Zanim ponad rok temu stał się członkiem elitarnego Samodzielnego Pododdziału Kontrterrorystycznego Policji w Lublinie Benji przeszedł 6 miesięczne szkolenie w Zakładzie Kynologii Policyjnej w Sułkowicach, które obejmowało treningi posłuszeństwa, agresji, współpracę z ludźmi czy też wypracowanie rekcji na sytuacje stresujące. - To jedyny psi antyterrorsyta na Lubelszczyźnie - opowiada młodszy aspirant Małgorzata Skowrońska z KWP w Lublinie podkreślając przy okazji, że wspólnie ze swym przewodnikiem stanowią superzgrany team.

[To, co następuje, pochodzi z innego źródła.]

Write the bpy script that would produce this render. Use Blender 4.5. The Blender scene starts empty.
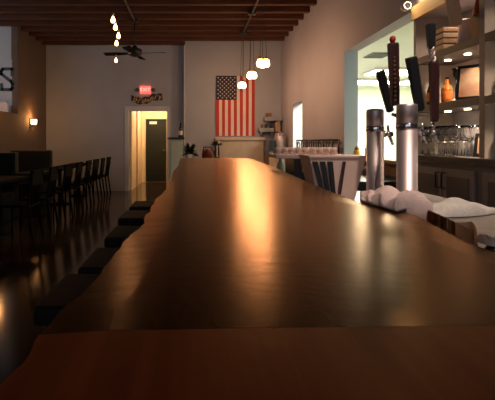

Choć psu należy się wygodne miejsce w policyjnym garnizonie, jego przewodnik wziął go do domu. Widać, że jest między nimi chemia. Dzięki temu nie boją się niczego. Pies jest w stanie wykonać zadanie w każdych warunkach atmosferycznych, terenowych o każdej porze dnia i nocy. Doskonale sprawdza się do realizacji operacji zatrzymywania i obezwładniania niebezpiecznych przestępców oraz przeszukiwania trudno dostępnych pomieszczeń.
Niedawno Benji dostał nowe wyposażenie. Wart 8 tys. złotych zestaw to nowoczesny psi mundur. W czasie akcji bądź na ćwiczeniach Benji ma na sobie taktyczny hełm ochronny z nausznikami tłumiącymi dźwięki o wysokich tonach wraz z balistycznymi goglami ochronnymi chroniącymi wzrok przed odłamkami oraz promieniowaniem UV.
- Przewodnik zakłada mu kamizelkę taktyczną z atestem wysokościowym do pracy z wykorzystaniem śmigłowca Black Hawk. Na łapach ma buty chroniące przed ekstremalnie niskimi oraz wysokimi temperaturami, przebiciem oraz zwiększające jego przyczepność podczas pracy na śliskich powierzchniach - dodaje policjantka.